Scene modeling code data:
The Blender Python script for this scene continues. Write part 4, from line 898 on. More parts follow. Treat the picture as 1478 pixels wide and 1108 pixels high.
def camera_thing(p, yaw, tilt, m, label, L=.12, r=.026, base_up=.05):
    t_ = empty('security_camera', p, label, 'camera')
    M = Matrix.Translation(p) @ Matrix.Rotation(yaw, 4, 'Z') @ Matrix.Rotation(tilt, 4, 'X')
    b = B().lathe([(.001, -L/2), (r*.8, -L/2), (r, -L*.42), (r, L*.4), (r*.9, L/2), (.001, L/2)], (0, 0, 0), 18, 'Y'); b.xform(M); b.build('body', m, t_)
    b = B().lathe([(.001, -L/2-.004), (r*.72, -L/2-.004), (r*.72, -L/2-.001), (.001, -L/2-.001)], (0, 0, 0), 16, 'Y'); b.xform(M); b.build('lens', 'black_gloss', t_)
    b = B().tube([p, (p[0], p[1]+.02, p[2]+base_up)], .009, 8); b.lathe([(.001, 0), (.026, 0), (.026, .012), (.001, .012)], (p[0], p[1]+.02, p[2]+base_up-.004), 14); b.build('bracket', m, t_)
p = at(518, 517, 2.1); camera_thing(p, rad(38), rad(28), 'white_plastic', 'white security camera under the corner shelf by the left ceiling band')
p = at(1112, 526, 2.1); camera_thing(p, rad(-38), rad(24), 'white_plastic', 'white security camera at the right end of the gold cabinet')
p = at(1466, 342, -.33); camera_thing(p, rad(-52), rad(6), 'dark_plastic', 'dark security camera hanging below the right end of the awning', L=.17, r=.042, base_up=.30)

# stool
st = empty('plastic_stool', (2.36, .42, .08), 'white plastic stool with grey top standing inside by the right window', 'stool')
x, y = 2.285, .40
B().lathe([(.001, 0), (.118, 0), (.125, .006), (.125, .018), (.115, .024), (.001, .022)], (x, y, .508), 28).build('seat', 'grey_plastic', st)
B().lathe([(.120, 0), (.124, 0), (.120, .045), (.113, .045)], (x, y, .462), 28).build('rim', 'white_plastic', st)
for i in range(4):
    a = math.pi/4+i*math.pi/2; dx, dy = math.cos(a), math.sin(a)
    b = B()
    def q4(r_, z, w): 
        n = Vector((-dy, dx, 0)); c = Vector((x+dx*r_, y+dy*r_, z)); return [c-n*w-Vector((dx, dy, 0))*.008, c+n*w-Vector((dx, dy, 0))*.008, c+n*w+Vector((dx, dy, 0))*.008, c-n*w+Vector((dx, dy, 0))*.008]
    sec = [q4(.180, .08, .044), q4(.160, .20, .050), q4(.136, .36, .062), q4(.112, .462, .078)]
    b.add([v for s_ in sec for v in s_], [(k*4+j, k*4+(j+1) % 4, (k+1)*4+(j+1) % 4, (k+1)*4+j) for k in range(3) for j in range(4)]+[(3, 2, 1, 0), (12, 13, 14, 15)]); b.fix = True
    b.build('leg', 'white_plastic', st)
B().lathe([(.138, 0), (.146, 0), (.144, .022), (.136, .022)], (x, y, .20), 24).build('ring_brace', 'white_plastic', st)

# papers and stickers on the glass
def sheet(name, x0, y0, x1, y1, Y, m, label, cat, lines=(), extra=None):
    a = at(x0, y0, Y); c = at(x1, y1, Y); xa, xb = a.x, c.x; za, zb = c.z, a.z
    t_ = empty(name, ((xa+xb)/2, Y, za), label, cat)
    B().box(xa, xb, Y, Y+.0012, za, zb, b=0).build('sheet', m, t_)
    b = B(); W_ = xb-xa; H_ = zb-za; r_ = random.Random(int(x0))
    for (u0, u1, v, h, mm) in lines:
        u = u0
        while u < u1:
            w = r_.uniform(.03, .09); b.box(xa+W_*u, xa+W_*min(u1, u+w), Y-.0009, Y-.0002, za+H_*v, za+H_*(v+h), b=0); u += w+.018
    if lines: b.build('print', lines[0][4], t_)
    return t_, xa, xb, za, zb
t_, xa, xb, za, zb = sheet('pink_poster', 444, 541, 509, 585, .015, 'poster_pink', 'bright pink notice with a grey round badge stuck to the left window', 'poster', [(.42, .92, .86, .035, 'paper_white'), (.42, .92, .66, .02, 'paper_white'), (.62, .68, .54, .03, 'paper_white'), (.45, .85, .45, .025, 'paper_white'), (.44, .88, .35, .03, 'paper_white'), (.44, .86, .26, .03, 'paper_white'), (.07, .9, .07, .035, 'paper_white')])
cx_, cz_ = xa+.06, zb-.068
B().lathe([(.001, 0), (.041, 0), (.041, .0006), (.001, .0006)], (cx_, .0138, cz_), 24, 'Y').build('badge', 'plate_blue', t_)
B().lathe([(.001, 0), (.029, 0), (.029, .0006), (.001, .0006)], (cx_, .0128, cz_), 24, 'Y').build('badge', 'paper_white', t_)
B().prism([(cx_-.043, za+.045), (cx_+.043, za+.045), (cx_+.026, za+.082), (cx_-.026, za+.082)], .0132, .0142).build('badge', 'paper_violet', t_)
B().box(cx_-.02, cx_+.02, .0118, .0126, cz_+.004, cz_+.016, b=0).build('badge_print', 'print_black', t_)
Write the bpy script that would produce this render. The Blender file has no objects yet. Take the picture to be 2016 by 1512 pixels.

Stated problem: Extract the full listing and reproduce each line exactly.

Output:
The Blender Python script for this scene continues. Write part 4, from line 898 on. More parts follow. Treat the picture as 1478 pixels wide and 1108 pixels high.
def camera_thing(p, yaw, tilt, m, label, L=.12, r=.026, base_up=.05):
    t_ = empty('security_camera', p, label, 'camera')
    M = Matrix.Translation(p) @ Matrix.Rotation(yaw, 4, 'Z') @ Matrix.Rotation(tilt, 4, 'X')
    b = B().lathe([(.001, -L/2), (r*.8, -L/2), (r, -L*.42), (r, L*.4), (r*.9, L/2), (.001, L/2)], (0, 0, 0), 18, 'Y'); b.xform(M); b.build('body', m, t_)
    b = B().lathe([(.001, -L/2-.004), (r*.72, -L/2-.004), (r*.72, -L/2-.001), (.001, -L/2-.001)], (0, 0, 0), 16, 'Y'); b.xform(M); b.build('lens', 'black_gloss', t_)
    b = B().tube([p, (p[0], p[1]+.02, p[2]+base_up)], .009, 8); b.lathe([(.001, 0), (.026, 0), (.026, .012), (.001, .012)], (p[0], p[1]+.02, p[2]+base_up-.004), 14); b.build('bracket', m, t_)
p = at(518, 517, 2.1); camera_thing(p, rad(38), rad(28), 'white_plastic', 'white security camera under the corner shelf by the left ceiling band')
p = at(1112, 526, 2.1); camera_thing(p, rad(-38), rad(24), 'white_plastic', 'white security camera at the right end of the gold cabinet')
p = at(1466, 342, -.33); camera_thing(p, rad(-52), rad(6), 'dark_plastic', 'dark security camera hanging below the right end of the awning', L=.17, r=.042, base_up=.30)

# stool
st = empty('plastic_stool', (2.36, .42, .08), 'white plastic stool with grey top standing inside by the right window', 'stool')
x, y = 2.285, .40
B().lathe([(.001, 0), (.118, 0), (.125, .006), (.125, .018), (.115, .024), (.001, .022)], (x, y, .508), 28).build('seat', 'grey_plastic', st)
B().lathe([(.120, 0), (.124, 0), (.120, .045), (.113, .045)], (x, y, .462), 28).build('rim', 'white_plastic', st)
for i in range(4):
    a = math.pi/4+i*math.pi/2; dx, dy = math.cos(a), math.sin(a)
    b = B()
    def q4(r_, z, w): 
        n = Vector((-dy, dx, 0)); c = Vector((x+dx*r_, y+dy*r_, z)); return [c-n*w-Vector((dx, dy, 0))*.008, c+n*w-Vector((dx, dy, 0))*.008, c+n*w+Vector((dx, dy, 0))*.008, c-n*w+Vector((dx, dy, 0))*.008]
    sec = [q4(.180, .08, .044), q4(.160, .20, .050), q4(.136, .36, .062), q4(.112, .462, .078)]
    b.add([v for s_ in sec for v in s_], [(k*4+j, k*4+(j+1) % 4, (k+1)*4+(j+1) % 4, (k+1)*4+j) for k in range(3) for j in range(4)]+[(3, 2, 1, 0), (12, 13, 14, 15)]); b.fix = True
    b.build('leg', 'white_plastic', st)
B().lathe([(.138, 0), (.146, 0), (.144, .022), (.136, .022)], (x, y, .20), 24).build('ring_brace', 'white_plastic', st)

# papers and stickers on the glass
def sheet(name, x0, y0, x1, y1, Y, m, label, cat, lines=(), extra=None):
    a = at(x0, y0, Y); c = at(x1, y1, Y); xa, xb = a.x, c.x; za, zb = c.z, a.z
    t_ = empty(name, ((xa+xb)/2, Y, za), label, cat)
    B().box(xa, xb, Y, Y+.0012, za, zb, b=0).build('sheet', m, t_)
    b = B(); W_ = xb-xa; H_ = zb-za; r_ = random.Random(int(x0))
    for (u0, u1, v, h, mm) in lines:
        u = u0
        while u < u1:
            w = r_.uniform(.03, .09); b.box(xa+W_*u, xa+W_*min(u1, u+w), Y-.0009, Y-.0002, za+H_*v, za+H_*(v+h), b=0); u += w+.018
    if lines: b.build('print', lines[0][4], t_)
    return t_, xa, xb, za, zb
t_, xa, xb, za, zb = sheet('pink_poster', 444, 541, 509, 585, .015, 'poster_pink', 'bright pink notice with a grey round badge stuck to the left window', 'poster', [(.42, .92, .86, .035, 'paper_white'), (.42, .92, .66, .02, 'paper_white'), (.62, .68, .54, .03, 'paper_white'), (.45, .85, .45, .025, 'paper_white'), (.44, .88, .35, .03, 'paper_white'), (.44, .86, .26, .03, 'paper_white'), (.07, .9, .07, .035, 'paper_white')])
cx_, cz_ = xa+.06, zb-.068
B().lathe([(.001, 0), (.041, 0), (.041, .0006), (.001, .0006)], (cx_, .0138, cz_), 24, 'Y').build('badge', 'plate_blue', t_)
B().lathe([(.001, 0), (.029, 0), (.029, .0006), (.001, .0006)], (cx_, .0128, cz_), 24, 'Y').build('badge', 'paper_white', t_)
B().prism([(cx_-.043, za+.045), (cx_+.043, za+.045), (cx_+.026, za+.082), (cx_-.026, za+.082)], .0132, .0142).build('badge', 'paper_violet', t_)
B().box(cx_-.02, cx_+.02, .0118, .0126, cz_+.004, cz_+.016, b=0).build('badge_print', 'print_black', t_)
Write the bpy script that would produce this render. The Blender file has no objects yet. Take the picture to be 2016 by 1512 pixels.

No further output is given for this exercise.